Is it possible/how does one find the volume under a surface and over a region bounded by a vector-valued function?

Question

In class we learned how to find the volume under a function f(x,y) and over a rectangular region using double integrals. We then extended this to volume over triangular and circular regions. Is there a way to find the volume under a surface given by f(x,y) and over a general "blob-like" (non-rectangular) region, as long as the region is simple and closed? More specifically, is there a way to find the volume under the surface f(x,y) and over the region in the x-y plane bounded by r(t) = $<f(t),g(t)>$ using integrals, if the region bounded by r(t) is closed and simple for a ≤ t ≤ b? And if it isn't simple, can it still be done?

Answer 1

Certainly, as long as the functions involved are continuous enough (let's leave these details aside though as a full discussion would probably be out of scope).

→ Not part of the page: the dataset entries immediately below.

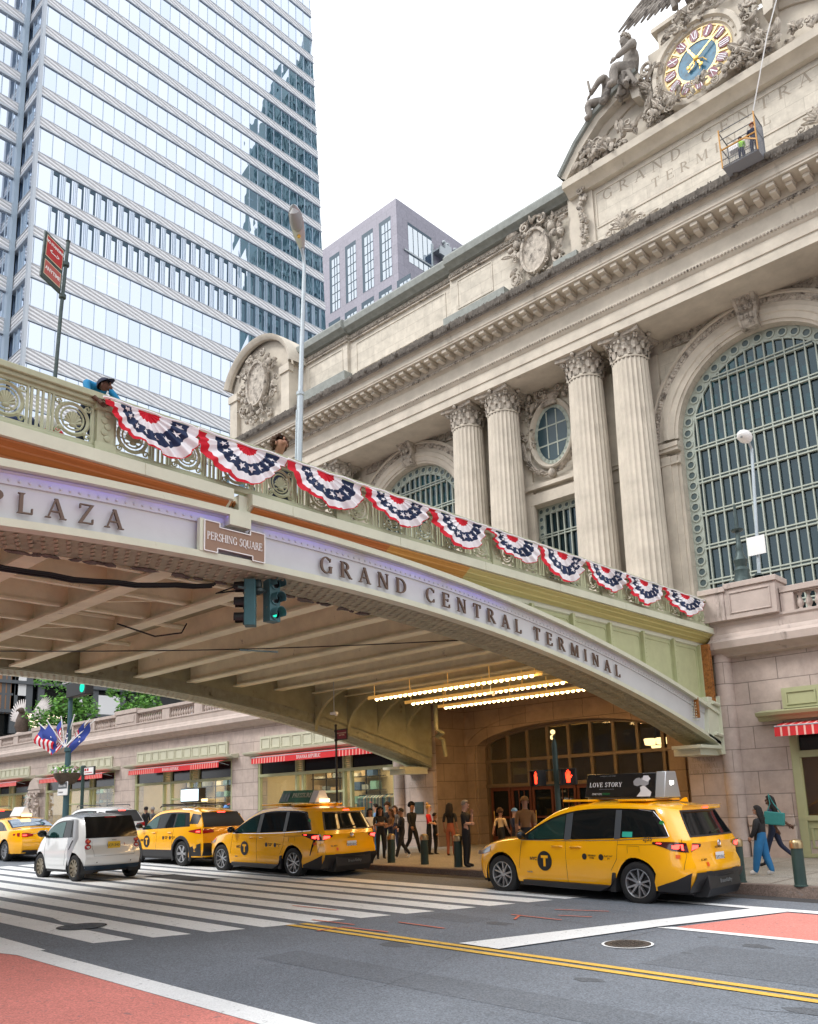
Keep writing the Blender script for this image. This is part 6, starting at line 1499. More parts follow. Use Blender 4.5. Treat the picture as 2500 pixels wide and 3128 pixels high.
    def cap(s, name, mt, bot, top, o=.008, rows=6, fn=None, par=None, mirror=False, n=10):
        m = MB(); fn = fn or s.rear
        def res(L_):   # resample polyline
            out = []
            for i in range(n+1): t = i/n*(len(L_)-1); j = min(int(t), len(L_)-2); q = t-j; out.append((L_[j][0]*(1-q)+L_[j+1][0]*q, L_[j][1]*(1-q)+L_[j+1][1]*q))
            return out
        bo, to = res(bot), res(top)
        for sg in ((1, -1) if mirror else (1,)):
            m.grid([[fn(sg*(a[0]*(1-r/rows)+b[0]*r/rows), a[1]*(1-r/rows)+b[1]*r/rows, o) for a, b in zip(bo, to)] for r in range(rows+1)])
        return m.build(name, mt, par or s.root, ang=60)
    def topwin(s, name, mt, x0, x1, f=.9, nx=10, off=(-.004, .008)):
        m = MB(); g = []
        for i in range(nx+1):
            x = x0+(x1-x0)*i/nx; g.append([s.top(x, f*(-1+2*j/12))+Vector((off[0], 0, off[1])) for j in range(13)])
        m.grid(g); return m.build(name, mt, s.root, ang=60)
    def line(s, name, mt, pts, r=.005, both=True, o=.0):
        m = MB(); out = []
        for i in range(len(pts)-1):
            for k in range(6): t = k/6; out.append((pts[i][0]*(1-t)+pts[i+1][0]*t, pts[i][1]*(1-t)+pts[i+1][1]*t))
        out.append(pts[-1])
        for sd in ((-1, 1) if both else (-1,)): m.tube([(x, sd*s.side(x, z, o), z) for x, z in out], r, 5)
        return m.build(name, mt, s.root, ang=60)
    def wheels(s, style=5, sx=1, tw=.225, rimr=.68, rim_mat='alloy'):
        r = s.wr; ty = MB(); R_ = Matrix.Rotation(radians(90), 3, 'X'); h = tw/2
        ty.lathe([(r*rimr, -h*.9), (r*.78, -h), (r*.93, -h*.96), (r*.985, -h*.8), (r, -h*.55), (r, h*.55), (r*.985, h*.8), (r*.93, h*.96), (r*.78, h), (r*rimr, h*.9)], n=40, M=R_)
        for k in range(3): ty.lathe([(r+.002, -.05+.05*k-.006), (r-.004, -.05+.05*k), (r+.002, -.05+.05*k+.006)], n=40, M=R_)
        rm = MB(); rr = r*rimr
        rm.lathe([(rr, h*.92), (rr*.99, h*.95), (rr*.94, h*.9), (rr*.91, h*.55), (rr*.9, -h*.6)], n=36, M=R_)
        rm.k = 1; rm.lathe([(0, h*.1), (rr*.9, h*.1)], n=24, M=R_); rm.k = 0
        rm.lathe([(0, h*.72), (rr*.1, h*.72), (rr*.17, h*.62), (rr*.18, h*.4)], n=18, M=R_)
        for k in range(style):
            a0 = 2*pi*k/style
            for sg in ((-1, 1) if style == 5 else (0,)):
                a1 = a0+sg*.09; a2 = a0+sg*.26; p = Vector((cos(a1)*rr*.14, 0, sin(a1)*rr*.14)); q = Vector((cos(a2)*rr*.94, 0, sin(a2)*rr*.94)); d = (q-p).normalized(); nn = Vector((-d.z, 0, d.x))
                w0, w1 = rr*(.075 if style == 5 else .12), rr*(.055 if style == 5 else .17)
                A = [p-nn*w0, p+nn*w0, q+nn*w1, q-nn*w1]
                rm.mesh([(v.x, -h*.62 if i < 2 else -h*.86, v.z) for i, v in enumerate(A)]+[(v.x, -h*.3, v.z) for v in A], [(0, 1, 2, 3), (0, 4, 5, 1), (1, 5, 6, 2), (2, 6, 7, 3), (3, 7, 4, 0)])
        T = rm.build('rim', [rim_mat, 'car_black'], None, ang=40)
        for v in T.data.vertices: pass
        first = None
        for xw in s.xw:
            for sd in (-1, 1):
                if first is None: o = ty.build('wheel', 'rubber', s.root, ang=40); first = o; T.parent = o; T2 = T
                else: o = instance(first, 'wheel', s.root); T2 = instance(T, 'rim', o)
                o.location = (xw, sd*(s.side(xw, s.wr+.35)-tw/2-.015), r); o.rotation_euler = (0, 0, 0 if sd < 0 else pi); o.scale = (sx, 1, 1)
    def mirror(s, x, z, mt='car_trim'):
        for sd in (-1, 1):
            y = s.side(x, z); m = MB(); m.tube([(x, sd*(y-.02), z-.02), (x-.02, sd*(y+.1), z+.02)], .025, 8); m.ell((x-.03, sd*(y+.16), z+.07), (.07, .12, .085), 12); m.build('side_mirror', mt, s.root)
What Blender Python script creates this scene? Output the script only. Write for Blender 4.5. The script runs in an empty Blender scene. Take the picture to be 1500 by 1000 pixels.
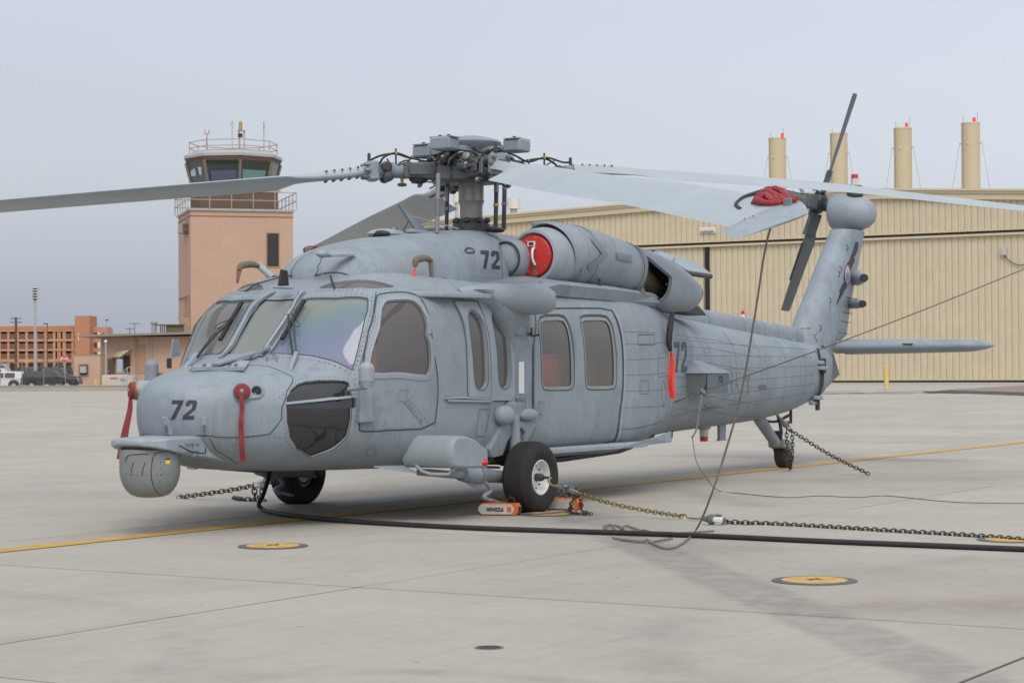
import bpy, math, random
import numpy as np
from mathutils import Vector, Matrix
from mathutils.geometry import delaunay_2d_cdt, tessellate_polygon

# ------------------------------------------------------------------ camera
SC = bpy.context.scene
COL = SC.collection
CX, CY, CZ = -12.8597, -11.1537, 1.3171
YAW, PITCH, ROLL, FPX = 1.0207, 0.0143, -0.0053, 2984.1
_r = np.array([math.cos(YAW), -math.sin(YAW), 0.0])
_f = np.array([math.sin(YAW)*math.cos(PITCH), math.cos(YAW)*math.cos(PITCH), math.sin(PITCH)])
_u = np.cross(_r, _f)
CR = _r*math.cos(ROLL) + _u*math.sin(ROLL)
CU = _u*math.cos(ROLL) - _r*math.sin(ROLL)
CAMP = np.array([CX, CY, CZ])
cd = bpy.data.cameras.new('camera')
cam = bpy.data.objects.new('camera', cd)
COL.objects.link(cam)
m = Matrix(((CR[0], CU[0], -_f[0], CX), (CR[1], CU[1], -_f[1], CY), (CR[2], CU[2], -_f[2], CZ), (0, 0, 0, 1)))
cam.matrix_world = m
cd.sensor_width = 36
cd.lens = FPX/1500*36
cd.clip_start = 0.1
cd.clip_end = 6000
cd.dof.use_dof = True
cd.dof.focus_distance = 18.0
cd.dof.aperture_fstop = 9.0
SC.camera = cam
# ------------------------------------------------------------------ world and sun (overcast)
SUN_EL, SUN_AZ = math.radians(50), math.radians(232)
w = bpy.data.worlds.new('World')
SC.world = w
w.use_nodes = True
nt = w.node_tree
for n in list(nt.nodes):
    nt.nodes.remove(n)
def N(tree, t, **k):
    n = tree.nodes.new(t)
    for a, b in k.items():
        setattr(n, a, b)
    return n
out = N(nt, 'ShaderNodeOutputWorld')
sky = N(nt, 'ShaderNodeTexSky', sky_type='NISHITA', sun_disc=False, sun_elevation=SUN_EL, sun_rotation=SUN_AZ, dust_density=5.0, altitude=10)
bgs = N(nt, 'ShaderNodeBackground'); bgs.inputs['Strength'].default_value = 0.05
nt.links.new(sky.outputs[0], bgs.inputs[0])
tc = N(nt, 'ShaderNodeTexCoord')
sep = N(nt, 'ShaderNodeSeparateXYZ'); nt.links.new(tc.outputs['Generated'], sep.inputs[0])
ramp = N(nt, 'ShaderNodeValToRGB')
els = ramp.color_ramp.elements
els[0].position = 0.0; els[0].color = (0.385, 0.425, 0.51, 1)
els[1].position = 1.0; els[1].color = (0.82, 0.84, 0.88, 1)
for p, c in ((0.04, (0.425, 0.46, 0.54, 1)), (0.10, (0.525, 0.55, 0.605, 1)), (0.17, (0.53, 0.555, 0.605, 1)), (0.35, (0.61, 0.63, 0.66, 1))):
    e = els.new(p); e.color = c
nt.links.new(sep.outputs['Z'], ramp.inputs[0])
# cloud sheet: broad soft lighter and darker areas
mp = N(nt, 'ShaderNodeMapping'); mp.inputs['Scale'].default_value = (1.2, 1.2, 5.0)
nt.links.new(tc.outputs['Generated'], mp.inputs[0])
no = N(nt, 'ShaderNodeTexNoise'); no.inputs['Scale'].default_value = 1.6; no.inputs['Detail'].default_value = 3; no.inputs['Roughness'].default_value = 0.4
nt.links.new(mp.outputs[0], no.inputs[0])
r2 = N(nt, 'ShaderNodeMapRange'); r2.inputs['To Min'].default_value = 0.86; r2.inputs['To Max'].default_value = 1.12
nt.links.new(no.outputs[0], r2.inputs[0])
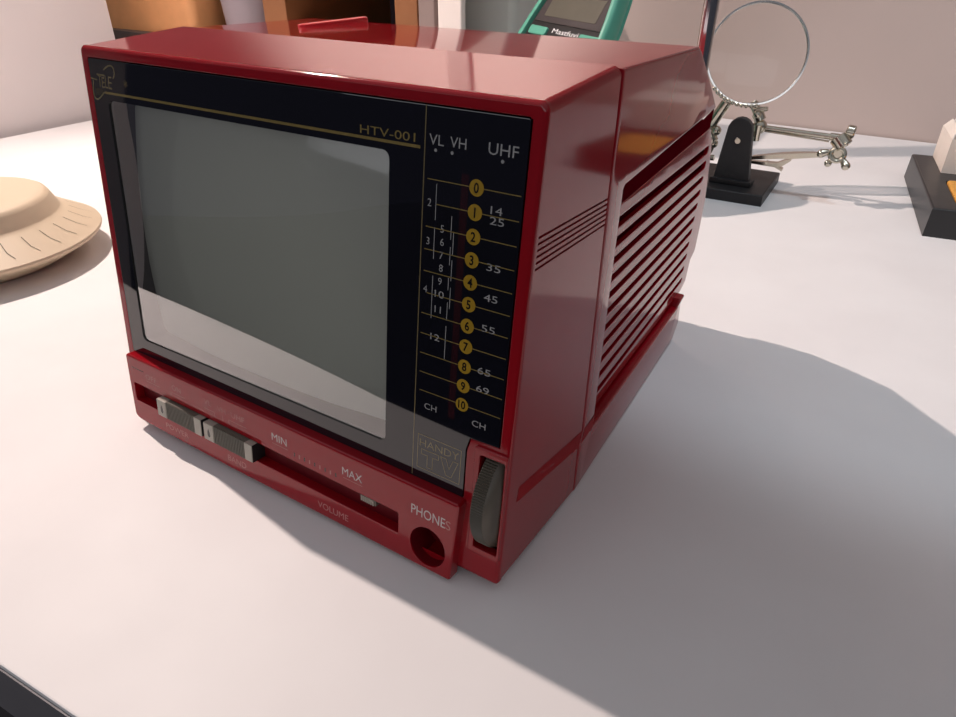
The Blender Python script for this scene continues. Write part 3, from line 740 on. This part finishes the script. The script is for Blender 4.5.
# orange bin on the left shelf
b = MB()
def bin_(x0, x1, y0, y1, z0, z1, fl, m):
    rings = []
    for t_, ins in ((0, .004), (0, 0), (1, 0)):
        e = fl*t_; z = z0+(z1-z0)*t_
        rings.append([(x, y, z) for x, y in rrect(x0-e+ins, y0-e*.2+ins, x1+e+ins*-1, y1+e*.2-ins, .010)])
    e = fl-.003
    rings.append([(x, y, z1) for x, y in rrect(x0-e, y0-e*.2+.003, x1+e, y1+e*.2-.003, .008)])
    rings.append([(x, y, z0+.003) for x, y in rrect(x0+.003, y0+.003, x1-.003, y1-.003, .008)])
    b.loft(rings, m, True, True)
bin_(-.665, -.458, .412, .53, .0792, .185, .010, M['orange'])
o = b.build('storage_bin', smooth=40); tag(o, 'orange plastic storage bin on the shelf left of the grey tub', 'bin')
b = MB(); prof = [(.0, 0), (.032, 0), (.034, .001), (.044, .10), (.0425, .101), (.033, .003), (0, .003)]
b.lathe(prof, M['frost'], (0, 0, 0), 48); o = b.build('frosted_tub', smooth=40); o.location = (-.393, .450, .0792)
tag(o, 'frosted grey plastic tub between the orange bin and the wooden upright', 'tub')
b = MB(); b.box((-.256, .50, .0792), (-.224, .56, .17), M['navy'], bevel=.002); b.box((-.2555, .4995, .12), (-.2245, .5, .15), M['dark_grey']); o = b.build('dark_box', smooth=30); tag(o, 'dark violet box inside the open wooden shelf compartment', 'box')
b = MB(); b.plate(rrect(-.1470, 0, -.1305, .22, .002), [], 0, .05, M['pale_box'], lambda x, z, d_: (x, .452-d_, z), bev=.001, back_bev=.001); b.box((-.1460, .4016, .19), (-.1315, .4021, .212), M['card'])
o = b.build('pale_carton', smooth=30); tag(o, 'narrow pale pink carton between the wooden shelf unit and white post', 'carton')
b = MB(); b.plate(rrect(-.1260, .400, -.1015, .4065, .002), [], .004, .52, M['post'], lambda x, y, z: (x, y, z), bev=.001)
b.plate(rrect(-.130, .396, -.0975, .428, .003), [], 0, .005, M['post'], lambda x, y, z: (x, y, z), bev=.001)
o = b.build('white_post', smooth=30); tag(o, 'tall white upright post standing on the desk behind the television', 'post')
b = MB(); b.plate(rrect(-.1290, .0, -.0745, .24, .012, 6), [], 0, .060, M['grey_box'], lambda x, z, d_: (x, .50-d_, z), bev=.008, back_bev=.004, segs=4)
b.box((-.122, .4398, .16), (-.084, .4402, .163), M['dark_grey'])
o = b.build('grey_case', smooth=40); tag(o, 'grey plastic case standing upright between the white post and the multimeter', 'case')

# ------------------------------------------------------------------ light
def light(name, kind, loc, energy, color, target=None, **k):
    l = bpy.data.lights.new(name, kind); l.energy = energy; l.color = color
    for a_, v_ in k.items(): setattr(l, a_, v_)
    o = bpy.data.objects.new(name, l); COL.objects.link(o); o.location = loc
    if target is not None: o.rotation_euler = (Vector(target)-Vector(loc)).to_track_quat('-Z', 'Y').to_euler()
    return o
light('desk_lamp_light', 'SPOT', (-.46, .160, .72), 21.5, (1, .825, .75), (.06, .12, 0), spot_size=math.radians(104), spot_blend=.85, shadow_soft_size=.005)
light('wall_fill', 'SPOT', (-.20, .33, .95), 62, (1, .92, .88), (-.36, .70, .40), spot_size=math.radians(50), spot_blend=.6, shadow_soft_size=.08)  # added fill; brightens the upper back wall mirrored in the cabinet top
light('side_wall_fill', 'SPOT', (-.16, .22, .50), 3.5, (1, .90, .86), (-.545, .26, .06), spot_size=math.radians(56), spot_blend=.8, shadow_soft_size=.06)  # added fill without a fixture, lifts the left wall
light('front_fill', 'AREA', (.05, -1.7, .55), 3.6, (.96, .97, 1), (.08, 0, .08), size=3.0, shape='RECTANGLE', size_y=.5)  # added frontal fill to brighten the tube and front face
light('cool_ceiling_light', 'SPOT', (.33, .30, 1.15), 8.5, (.78, .90, 1), (.24, .43, 0), spot_size=math.radians(34), spot_blend=.18, shadow_soft_size=.03)
w = bpy.data.worlds.new('room'); S.world = w; w.use_nodes = True
nt = w.node_tree; bg = nt.nodes['Background']                      # dim room, brighter towards the ceiling
tc = nt.nodes.new('ShaderNodeTexCoord'); sx = nt.nodes.new('ShaderNodeSeparateXYZ'); cr = nt.nodes.new('ShaderNodeValToRGB')
nt.links.new(tc.outputs['Generated'], sx.inputs[0]); nt.links.new(sx.outputs['Z'], cr.inputs['Fac']); nt.links.new(cr.outputs['Color'], bg.inputs[0])
cr.color_ramp.elements[0].position = .05; cr.color_ramp.elements[0].color = (.10, .10, .13, 1)
cr.color_ramp.elements[1].position = .75; cr.color_ramp.elements[1].color = (1, 1, 1.06, 1)
bg.inputs[1].default_value = .25

# ------------------------------------------------------------------ camera
cam = bpy.data.cameras.new('camera'); co = bpy.data.objects.new('camera', cam); COL.objects.link(co)
cam.sensor_fit = 'HORIZONTAL'; cam.sensor_width = 36; cam.lens = 687.9537/956*36; cam.clip_start = .005; cam.clip_end = 20
Rm = [[0.8481688821793725, 0.529719453543388, 0.0026168378414289095], [0.2774762762432268, -0.44006674226574316, -0.8540188396480544], [-0.45123880975021013, 0.7250783150041871, -0.5202354982946698]]
X, Y, Z = [Vector(r) for r in Rm]
mw = Matrix((X, -Y, -Z)).transposed().to_4x4(); mw.translation = Vector((0.23964903668519583, -0.12198629807597927, 0.16971493738955148))
co.matrix_world = mw
S.camera = co
S.view_settings.view_transform = 'Standard'; S.view_settings.look = 'None'; S.view_settings.exposure = .55; S.view_settings.gamma = 1
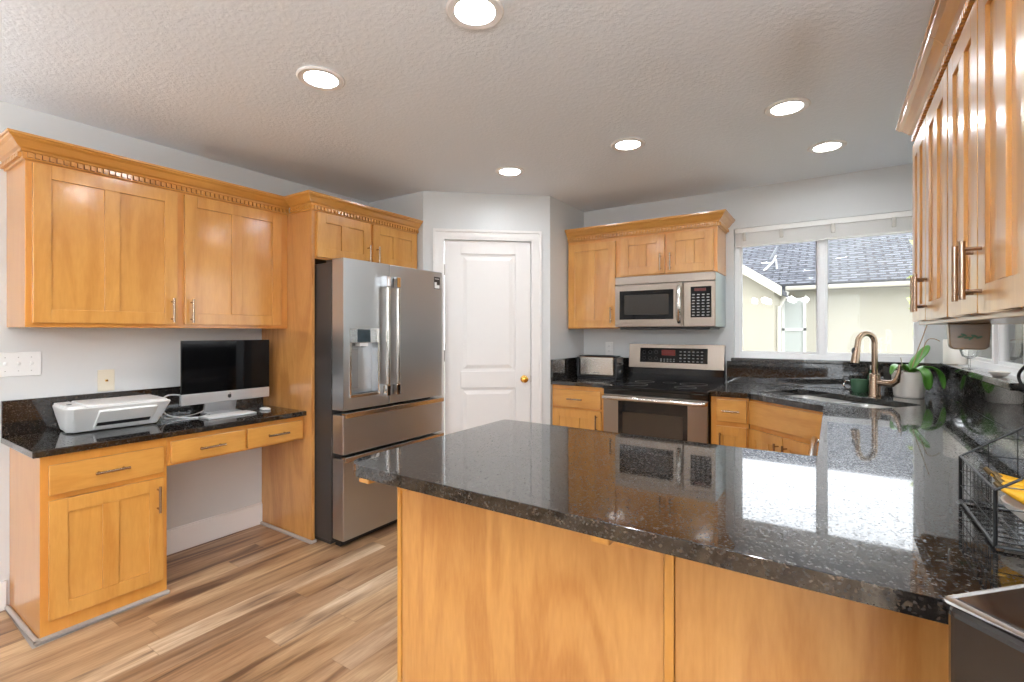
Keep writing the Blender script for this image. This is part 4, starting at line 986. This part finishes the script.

In the simplest case, we assume that the blob can be defined as the region between two curves

$y = g(x), a <= x <= b$, and $y = h(x), a <= x <= b$

i.e. the blob is the set of points

$B = \{(x,y)| a<= x <= b, g(x) <= y <= h(x) \}$

Then we would have

V = $\int_a^b \int_{g(x)}^{h(x)} f(x,y) dy dx$

If that is not the case you can try to break the blob up into several pieces of this form.

If the blob is not easy to break up in a rectangular fashion but is in a polar fashion (e.g. if the set is star-shaped but not convex), you can do it in polar coordinates:

V = $\int_0^{2\pi} \int_0^{r(t)} f(rcos(t),rsint(t)) r dr dt$

A more general approach would be to define planar integrals in terms of Riemann sums on rectangles enclosed inside the blob, or to fill the domain up with small cubes as completely and take the upper limit of all possible such fillings (which would be the 3d integral approach). This would take longer to explain though.